Why are older adults targeted by scammers more often than younger people?
Older adults are targeted due to a combination of accessible savings, more trusting telephone habits, potential social isolation, and the fact that age-specific life events create predictable targeting opportunities.
Last reviewed: 10 June 2026
Explanation
It would be a mistake to explain the targeting of older adults through a single factor — the reality involves several overlapping vulnerabilities that scammers recognise and exploit simultaneously. The most discussed is financial: people in their 60s and 70s often have retirement savings, property equity, and accessible cash that they have built up over a working lifetime. The potential reward from a successful scam is higher than it would be for someone just starting their career.
Social context matters significantly. People who live alone, have lost a partner, or have children who live far away can experience meaningful social isolation. When a scammer provides regular, warm, attentive contact, it fills a genuine gap. This makes the manufactured relationship feel especially real and especially precious, which is why older adults may continue engaging with a romance or investment scammer long after a less isolated person might step back.
Digital literacy patterns are relevant but not universal. While many older adults are fully comfortable with technology, there are also those who are less familiar with how spoofed phone numbers work, what a convincing phishing site looks like, or how to quickly verify a claim online. Scammers who understand their target demographic can calibrate their approach — using phone calls and postal mail rather than social media — to remain in the channel where their target is least defended.

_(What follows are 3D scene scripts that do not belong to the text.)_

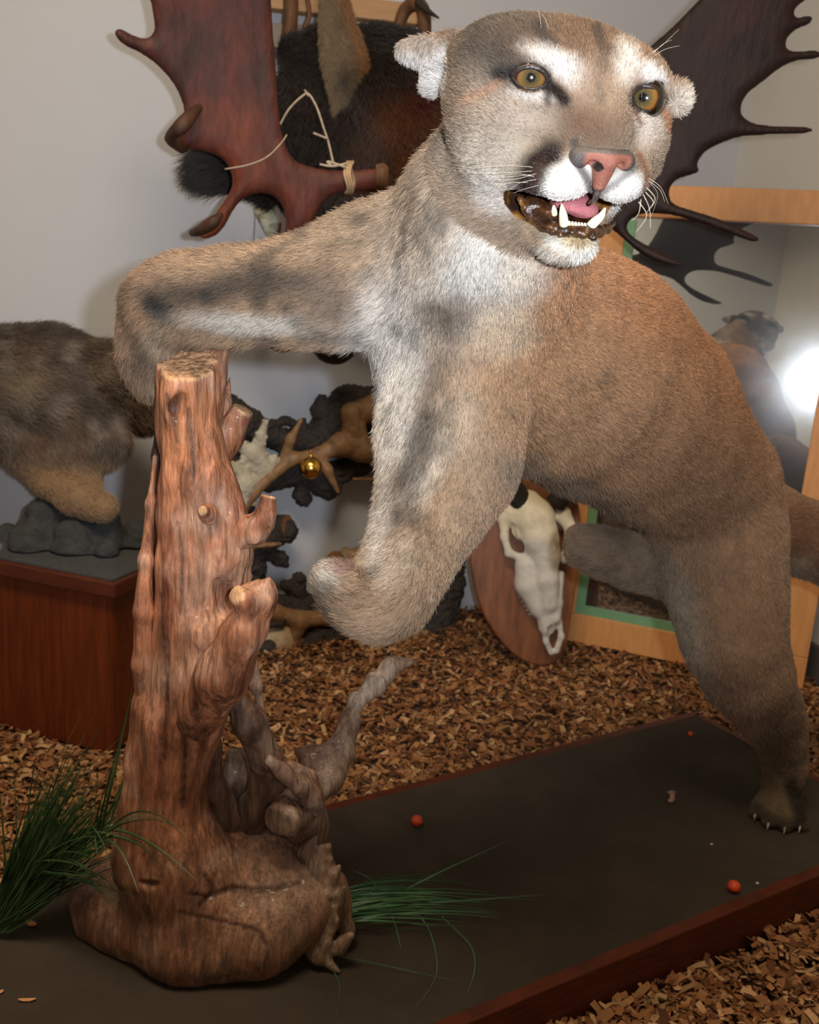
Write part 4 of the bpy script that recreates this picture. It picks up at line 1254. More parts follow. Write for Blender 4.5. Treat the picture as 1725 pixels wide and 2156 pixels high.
def bp(base, tip, d0, d1, sag=0.0, n=4):
    out = []
    for i in range(n):
        t = i / (n - 1)
        x = base[0] + (tip[0] - base[0]) * t; y = base[1] + (tip[1] - base[1]) * t
        y -= sag * 4 * t * (1 - t) if sag else 0
        out.append(P(x, y, d0 + (d1 - d0) * t))
    return out
paths = []
for i in range(420):        # the thick bundle
    t = R_.random(); bx = R_.uniform(-20, 22); by = 1965 - R_.uniform(0, 60)
    ang = R_.uniform(-72, -38) if R_.random() < 0.75 else R_.uniform(-80, -25); L = R_.uniform(200, 330) * (1.15 if R_.random() < .3 else 1)
    tx = bx + L * cos(radians(ang)) + 10; ty = by + L * sin(radians(ang))
    paths.append(bp((bx, by), (tx, ty), 1.36, 1.33 + R_.uniform(-0.04, 0.04), sag=R_.uniform(-16, 22)))
for tip, sg in (((180, 1490), 30), ((222, 1520), 20), ((210, 1475), 10), ((78, 1580), 40), ((28, 1585), -40), ((148, 1560), 20), ((262, 1545), 26), ((310, 1560), 30), ((100, 1640), 20), ((196, 1560), 10), ((120, 1700), 10), ((0, 1670), 10)):
    paths.append(bp((R_.uniform(0, 60), R_.uniform(1820, 1900)), tip, 1.35, 1.32, sag=sg))
for tip, sg in (((282, 1432), -8), ((264, 1510), 6), ((252, 1560), 8), ((305, 1480), -14), ((318, 1470), -30), ((240, 1590), 0), ((296, 1600), -10), ((335, 1520), -20), ((228, 1640), 6)):
    paths.append(bp((R_.uniform(190, 215), R_.uniform(1745, 1790)), tip, 1.30, 1.25, sag=sg))
for tip, sg in (((402, 1778), 62), ((350, 1830), 26), ((292, 1880), 36), ((398, 1852), 30), ((205, 1802), 0), ((160, 1792), -8), ((340, 1722), 20), ((386, 1745), 30), ((240, 1850), 16), ((420, 1860), 20), ((190, 1812), 4), ((322, 1792), 8)):
    paths.append(bp((R_.uniform(195, 225), R_.uniform(1735, 1770)), tip, 1.27, 1.20, sag=sg))
for i in range(16):
    a0 = R_.uniform(-40, 40); L = R_.uniform(110, 220)
    paths.append(bp((R_.uniform(60, 130), R_.uniform(1790, 1860)), (90 + L * cos(radians(a0)), 1830 + L * sin(radians(a0)) * 0.7), 1.33, 1.24, sag=R_.uniform(0, 26)))
blades(paths, 0.0013).build('blades', MAT_G1, tuft)
blades([bp((206, 1770), (205, 1700), 1.3, 1.29), bp((206, 1770), (60, 1900), 1.3, 1.36), bp((60, 1900), (10, 1965), 1.36, 1.385)], 0.003).build('stem', MAT_G1, tuft)
tuft2 = empty('grass_tuft', G(728, 1905, BZ), 'bright green artificial grass tuft lying flat on the display board, right of the stump', 'artificial grass')
paths = []
def gp(pts): return [G(x, y, BZ + z) for x, y, z in pts]
for i in range(60):
    y0 = R_.uniform(1878, 1952); sp = (y0 - 1912) / 40
    L = R_.uniform(180, 340); y1 = 1900 + sp * R_.uniform(20, 62) + R_.uniform(-10, 10)
    paths.append(gp([(700, y0, 0.012), (700 + L * .33, (y0 + y1) / 2 - 10, 0.02 + 0.01 * R_.random()), (700 + L * .7, y1 - 8, 0.018), (715 + L, y1 + R_.uniform(-4, 6), 0.006)]))
for e in ([(715, 1890, .02), (820, 1840, .03), (920, 1835, .02), (950, 1830, .01)], [(715, 1885, .02), (760, 1862, .03), (800, 1838, .03)], [(850, 1875, .02), (950, 1825, .05), (1075, 1768, .06)],
          [(900, 1900, .02), (1000, 1895, .03), (1160, 1882, .02)], [(900, 1905, .02), (1050, 1890, .02), (1200, 1905, .004)], [(705, 1955, .01), (860, 1955, .015), (1000, 1975, .005)],
          [(700, 2010, .01), (820, 2035, .006), (960, 2065, .003)], [(760, 1900, .02), (790, 1860, .03), (740, 1830, .02)],
          [(870, 1915, .02), (905, 1960, .004), (920, 2050, .003), (870, 2128, .003)], [(930, 1930, .02), (990, 1990, .004), (1000, 2040, .003), (985, 2090, .003)], [(800, 1870, .02), (830, 1940, .01), (845, 2000, .002)],
          [(700, 2040, .004), (716, 2080, .003), (708, 2150, .003)]):
    paths.append(gp(e))
blades(paths, 0.0010).build('blades', MAT_G2, tuft2)

# ------------------------------------------------------------------ pedestal with a rock and a small furry mount
PC = G(238, 1590, 0.0)                         # front bottom corner of the box
pa = nrm(np.array([G(30, 1535, 0)[0] - PC[0], G(30, 1535, 0)[1] - PC[1], 0])); pb = np.array([pa[1], -pa[0], 0]); pb = pb if pb[1] > 0 else -pb
zt = 0.3
for _ in range(40):
    zt += (proj(np.array([PC[0], PC[1], zt]))[1] - 1252) * 0.0004
PW = 0.30
ped = empty('display_pedestal', PC + (pa + pb) * PW / 2, 'square reddish-brown wooden pedestal with an overhanging top, by the left wall', 'pedestal')
MAT_PED = mat_plain('pedestal_wood', (116, 50, 18), rough=0.4, c2=(82, 32, 12), c3=(100, 42, 15), scale=7, stretch=(16, 16, 1), coat=0.25)
mb = MB(); cP = PC + (pa + pb) * PW / 2
mb.box((cP[0], cP[1], zt / 2), (PW / 2, PW / 2, zt / 2), [pa, pb, np.array([0, 0, 1.0])])
mb.build('box', MAT_PED, ped, smooth=False, bevel=0.002)
OV = 0.022
mb = MB(); mb.box((cP[0], cP[1], zt + 0.0165), (PW / 2 + OV, PW / 2 + OV, 0.016), [pa, pb, np.array([0, 0, 1.0])])
mb.build('top_plate', mat_plain('pedestal_top_wood', (98, 44, 26), rough=0.4, c2=(70, 32, 20), scale=7, stretch=(2, 2, 12)), ped, smooth=False, bevel=0.003)
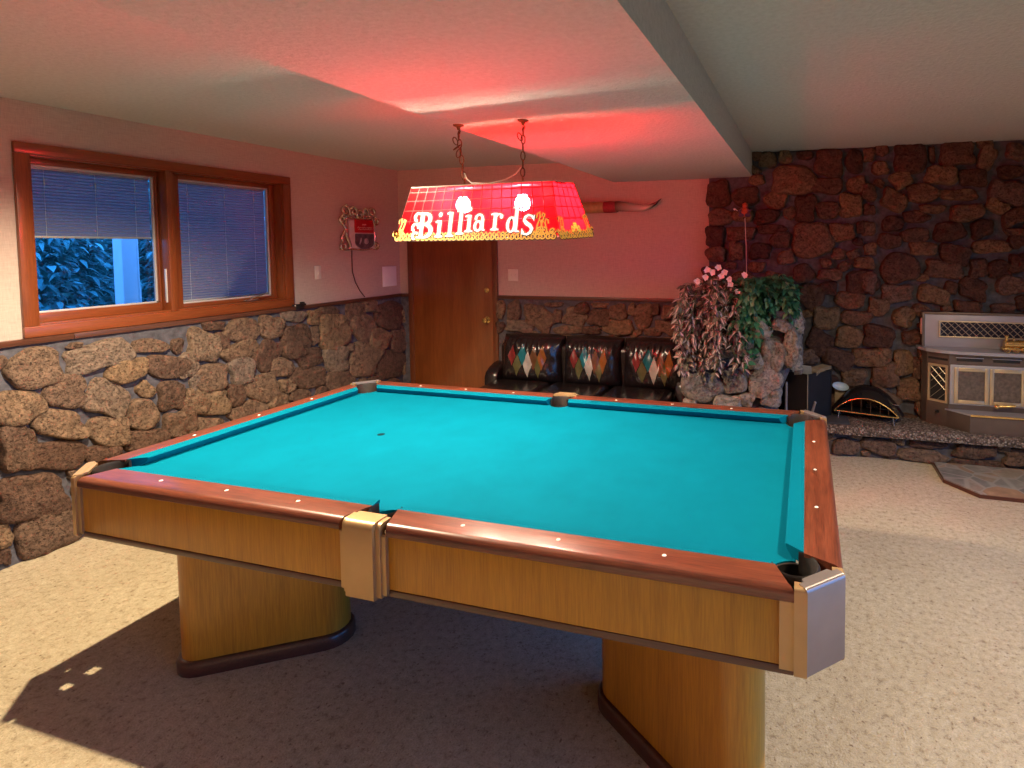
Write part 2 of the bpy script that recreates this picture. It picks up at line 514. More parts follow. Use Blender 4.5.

Underreporting is a compounding factor. Research consistently finds that older adults are less likely to report fraud, partly from embarrassment and partly from fear that family members will use it as evidence that they need supervised care. This means scams targeting this group recur without generating the reporting data that would otherwise help authorities act faster.
Common red flags
- Unsolicited contact that is disproportionately warm and attentive
- Callers asking about financial situation, property ownership, or living arrangements
- Requests for urgent decisions that preclude consulting family
- Lottery or prize notifications arriving by post or phone
- 'Government officials' demanding immediate payment to avoid consequences
What to do now
- Establish an open, non-judgemental family conversation about scam tactics before they are encountered
- Encourage older relatives to check with a trusted person before responding to any unexpected financial request
- Set up a shared family alert — a simple check-in call before any payment to a new contact
- Speak with the bank about any additional protections available for account holders
- Reassure older adults that reporting a scam is not evidence of incapacity — it is a healthy response
- Share consumer fraud authority resources in an accessible format
Frequently asked questions
Are younger people safer from scams than older people?
Not necessarily. Younger adults are targeted heavily by employment scams, crypto investment fraud, social media scams, and romance scams. The types of scam differ; the overall risk does not simply decrease with youth.
What is the best conversation to have with an older relative about scams?
The most effective conversations are specific rather than general. Describing a real scam scenario — 'if someone calls and says you've won a prize' — is more useful than generic warnings to 'be careful.' Agree on a simple rule: consult a family member before making any unexpected payment.